<<<<
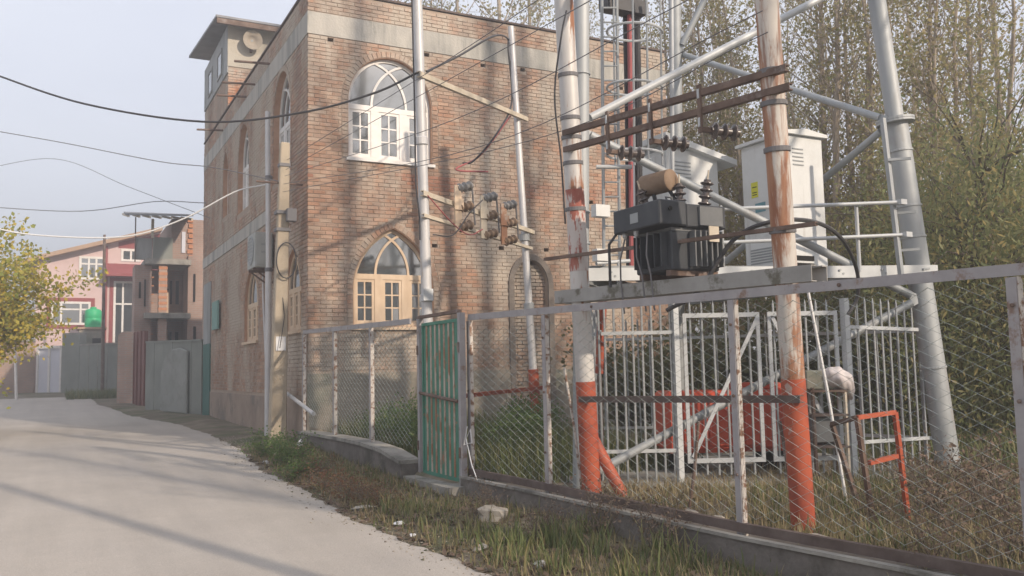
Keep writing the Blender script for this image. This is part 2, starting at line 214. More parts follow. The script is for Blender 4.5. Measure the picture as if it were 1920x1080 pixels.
# ------------------------------------------------------------------ mesh helpers
def unit(v): v = np.asarray(v, float); n = np.linalg.norm(v); return v/n if n > 0 else v
def basis(d):
    d = unit(d); a = np.array([0,0,1.0]) if abs(d[2]) < 0.95 else np.array([1.0,0,0])
    s = unit(np.cross(d, a)); return s, np.cross(s, d)
class MB:
    def __init__(s): s.v = []; s.f = []
    def add(s, vs, fs):
        o = len(s.v); s.v += [tuple(map(float, p)) for p in vs]; s.f += [tuple(i+o for i in f) for f in fs]; return s
    def box(s, a, b):
        x0,y0,z0 = a; x1,y1,z1 = b
        return s.add([(x0,y0,z0),(x1,y0,z0),(x1,y1,z0),(x0,y1,z0),(x0,y0,z1),(x1,y0,z1),(x1,y1,z1),(x0,y1,z1)],
                     [(0,3,2,1),(4,5,6,7),(0,1,5,4),(1,2,6,5),(2,3,7,6),(3,0,4,7)])
    def obox(s, c, ax, ay, az):   # centre and three half-axis vectors
        c, ax, ay, az = map(lambda q: np.asarray(q, float), (c, ax, ay, az))
        P = [c-ax-ay-az, c+ax-ay-az, c+ax+ay-az, c-ax+ay-az, c-ax-ay+az, c+ax-ay+az, c+ax+ay+az, c-ax+ay+az]
        return s.add(P, [(0,3,2,1),(4,5,6,7),(0,1,5,4),(1,2,6,5),(2,3,7,6),(3,0,4,7)])
    def bar(s, p, q, w, h, side=None):   # rectangular bar from p to q: w sideways, h upwards
        p = np.asarray(p, float); q = np.asarray(q, float); d = unit(q-p)
        if side is None: a, b = basis(d)
        else: a = unit(np.asarray(side, float) - d*np.dot(side, d)); b = np.cross(a, d)
        return s.obox((p+q)/2, (q-p)/2, a*w/2, b*h/2)
    def channel(s, p, q, w, h, t=0.008, side=None, lip=0.04):   # C section
        p = np.asarray(p, float); q = np.asarray(q, float); d = unit(q-p); up = np.array([0,0,1.0]); sd = unit(np.cross(d, up)) if side is None else unit(side)
        u = unit(np.cross(sd, d)); u = u if u[2] > 0 else -u
        c = (p+q)/2; hl = (q-p)/2
        s.obox(c, hl, sd*t/2, u*h/2)
        s.obox(c + sd*(w/2+t/2) + u*(h/2-t/2), hl, sd*w/2, u*t/2)
        s.obox(c + sd*(w/2+t/2) - u*(h/2-t/2), hl, sd*w/2, u*t/2)
        return s
    def tube(s, pts, r, n=10, cap=True, r_end=None):
        pts = [np.asarray(p, float) for p in pts]; k = len(pts)
        rs = r if hasattr(r, '__len__') else [r + ((r_end if r_end is not None else r)-r)*i/(k-1) for i in range(k)]
        d0 = unit(pts[1]-pts[0]); a, b = basis(d0); o = len(s.v)
        for i, p in enumerate(pts):
            d = unit((pts[min(i+1,k-1)]-pts[max(i-1,0)])); a = unit(a - d*np.dot(a, d)); b = np.cross(d, a)
            for j in range(n):
                t = 2*math.pi*j/n; s.v.append(tuple(p + rs[i]*(a*math.cos(t)+b*math.sin(t))))
        for i in range(k-1):
            for j in range(n): s.f.append((o+i*n+j, o+i*n+(j+1)%n, o+(i+1)*n+(j+1)%n, o+(i+1)*n+j))
        if cap:
            s.f.append(tuple(o+j for j in reversed(range(n)))); s.f.append(tuple(o+(k-1)*n+j for j in range(n)))
        return s
    def lathe(s, c, axis, prof, n=14):   # prof: list of (radius, distance along axis)
        c = np.asarray(c, float); d = unit(axis); a, b = basis(d); o = len(s.v); k = len(prof)
        for r, h in prof:
            for j in range(n):
                t = 2*math.pi*j/n; s.v.append(tuple(c + d*h + r*(a*math.cos(t)+b*math.sin(t))))
        for i in range(k-1):
            for j in range(n): s.f.append((o+i*n+j, o+i*n+(j+1)%n, o+(i+1)*n+(j+1)%n, o+(i+1)*n+j))
        s.f.append(tuple(o+j for j in reversed(range(n)))); s.f.append(tuple(o+(k-1)*n+j for j in range(n)))
        return s
    def prism(s, poly, off):    # planar polygon extruded by vector off
        n = len(poly); off = np.asarray(off, float); P = [np.asarray(p, float) for p in poly]
        return s.add(P + [p+off for p in P], [tuple(reversed(range(n))), tuple(range(n, 2*n))] + [(i, (i+1)%n, n+(i+1)%n, n+i) for i in range(n)])
    def build(s, name, m, parent=None, loc=None, smooth=False, bevel=0):
        if loc is None:
            loc = root_loc(parent) if parent is not None else np.zeros(3)
        me = bpy.data.meshes.new(name); V = np.array(s.v, float) - np.asarray(loc, float)
        me.from_pydata(V.tolist(), [], s.f); me.update()
        me.materials.append(M[m] if isinstance(m, str) else m)
        bm = bmesh.new(); bm.from_mesh(me); bmesh.ops.recalc_face_normals(bm, faces=bm.faces)
        if bevel > 0: bmesh.ops.bevel(bm, geom=bm.edges[:], offset=bevel, segments=1, affect='EDGES')
        bm.to_mesh(me); bm.free()
        if smooth:
            me.polygons.foreach_set('use_smooth', [True]*len(me.polygons))
            try: me.set_sharp_from_angle(angle=math.radians(40))
            except Exception: pass
        o = bpy.data.objects.new(name, me); COL.objects.link(o)
        if parent is not None: o.parent = parent
        else: o.location = loc
        return o
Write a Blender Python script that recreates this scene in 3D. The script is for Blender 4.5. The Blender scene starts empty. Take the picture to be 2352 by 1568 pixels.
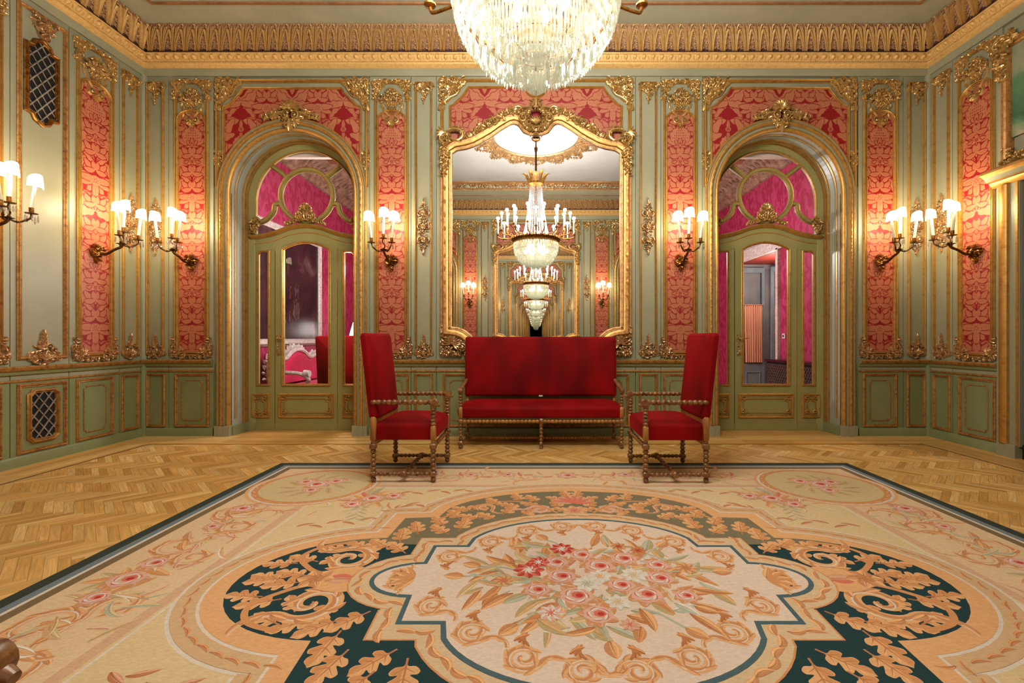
import bpy, math, random
import numpy as np
from mathutils import Vector, Matrix
PI = math.pi
sin, cos = math.sin, math.cos
SC = bpy.context.scene
COL = SC.collection
# ---------------------------------------------------------------- room constants (metres)
EYE = 1.18          # lens height
D = 5.53            # distance lens -> far wall
B = 1.16            # distance lens -> wall behind
W = 4.77            # half width
FPX = 1045.0        # focal length in pixels of a 2352 wide frame
K = 189.0           # photo pixels per metre on the far wall

# ---------------------------------------------------------------- colour + materials
def lin(c):
    c = c / 255.0
    return c / 12.92 if c <= 0.04045 else ((c + 0.055) / 1.055) ** 2.4
def rgb(r, g, b): return (lin(r), lin(g), lin(b), 1.0)

def new_mat(name):
    m = bpy.data.materials.new(name); m.use_nodes = True
    nt = m.node_tree
    for n in list(nt.nodes): nt.nodes.remove(n)
    out = nt.nodes.new('ShaderNodeOutputMaterial')
    return m, nt, out
def N(nt, t, **kw):
    n = nt.nodes.new(t)
    for k, v in kw.items(): setattr(n, k, v)
    return n
def pbr(name, c1, c2=None, scale=6.0, rough=0.5, metal=0.0, bump=0.0, bscale=60.0, sheen=0.0, coat=0.0, detail=4.0, contrast=(0.35, 0.65), stretch=None, spec=0.5, attr=None, sheentint=None):
    """principled surface whose base colour varies by noise between c1 and c2 (or reads a colour attribute)"""
    m, nt, out = new_mat(name)
    p = N(nt, 'ShaderNodeBsdfPrincipled'); L = nt.links.new
    p.inputs['Roughness'].default_value = rough
    p.inputs['Metallic'].default_value = metal
    p.inputs['Specular IOR Level'].default_value = spec
    if sheen:
        p.inputs['Sheen Weight'].default_value = sheen
        p.inputs['Sheen Roughness'].default_value = 0.35
        if sheentint: p.inputs['Sheen Tint'].default_value = sheentint
    if coat:
        p.inputs['Coat Weight'].default_value = coat; p.inputs['Coat Roughness'].default_value = 0.15
    tc = N(nt, 'ShaderNodeTexCoord'); vec = tc.outputs['Object']
    if stretch:
        mp = N(nt, 'ShaderNodeMapping'); mp.inputs['Scale'].default_value = stretch
        L(vec, mp.inputs['Vector']); vec = mp.outputs['Vector']
    base = None
    if c2 is not None:
        nz = N(nt, 'ShaderNodeTexNoise'); nz.inputs['Scale'].default_value = scale; nz.inputs['Detail'].default_value = detail
        nz.inputs['Roughness'].default_value = 0.65
        L(vec, nz.inputs['Vector'])
        mr = N(nt, 'ShaderNodeMapRange'); mr.inputs['From Min'].default_value = contrast[0]; mr.inputs['From Max'].default_value = contrast[1]
        L(nz.outputs['Fac'], mr.inputs['Value'])
        mx = N(nt, 'ShaderNodeMix', data_type='RGBA')
        mx.inputs['A'].default_value = c1; mx.inputs['B'].default_value = c2
        L(mr.outputs['Result'], mx.inputs['Factor'])
        base = mx.outputs['Result']
    if attr:
        at = N(nt, 'ShaderNodeAttribute', attribute_name=attr)
        if base is None: base = at.outputs['Color']
        else:
            mu = N(nt, 'ShaderNodeMix', data_type='RGBA', blend_type='MULTIPLY'); mu.inputs['Factor'].default_value = 1.0
            L(at.outputs['Color'], mu.inputs['A']); L(base, mu.inputs['B']); base = mu.outputs['Result']
    if base is None: p.inputs['Base Color'].default_value = c1
    else: L(base, p.inputs['Base Color'])
    if bump:
        bn = N(nt, 'ShaderNodeTexNoise'); bn.inputs['Scale'].default_value = bscale; bn.inputs['Detail'].default_value = 3.0
        L(vec, bn.inputs['Vector'])
        bp = N(nt, 'ShaderNodeBump'); bp.inputs['Strength'].default_value = bump; bp.inputs['Distance'].default_value = 0.01
        L(bn.outputs['Fac'], bp.inputs['Height']); L(bp.outputs['Normal'], p.inputs['Normal'])
    L(p.outputs['BSDF'], out.inputs['Surface'])
    return m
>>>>
Exercise:
Exactly the lines from the one with "Write a Blender" through the one with "the far wall" are to be reproduced, and no pictures with them.

Expected answer:
Write a Blender Python script that recreates this scene in 3D. The script is for Blender 4.5. The Blender scene starts empty. Take the picture to be 2352 by 1568 pixels.
import bpy, math, random
import numpy as np
from mathutils import Vector, Matrix
PI = math.pi
sin, cos = math.sin, math.cos
SC = bpy.context.scene
COL = SC.collection
# ---------------------------------------------------------------- room constants (metres)
EYE = 1.18          # lens height
D = 5.53            # distance lens -> far wall
B = 1.16            # distance lens -> wall behind
W = 4.77            # half width
FPX = 1045.0        # focal length in pixels of a 2352 wide frame
K = 189.0           # photo pixels per metre on the far wall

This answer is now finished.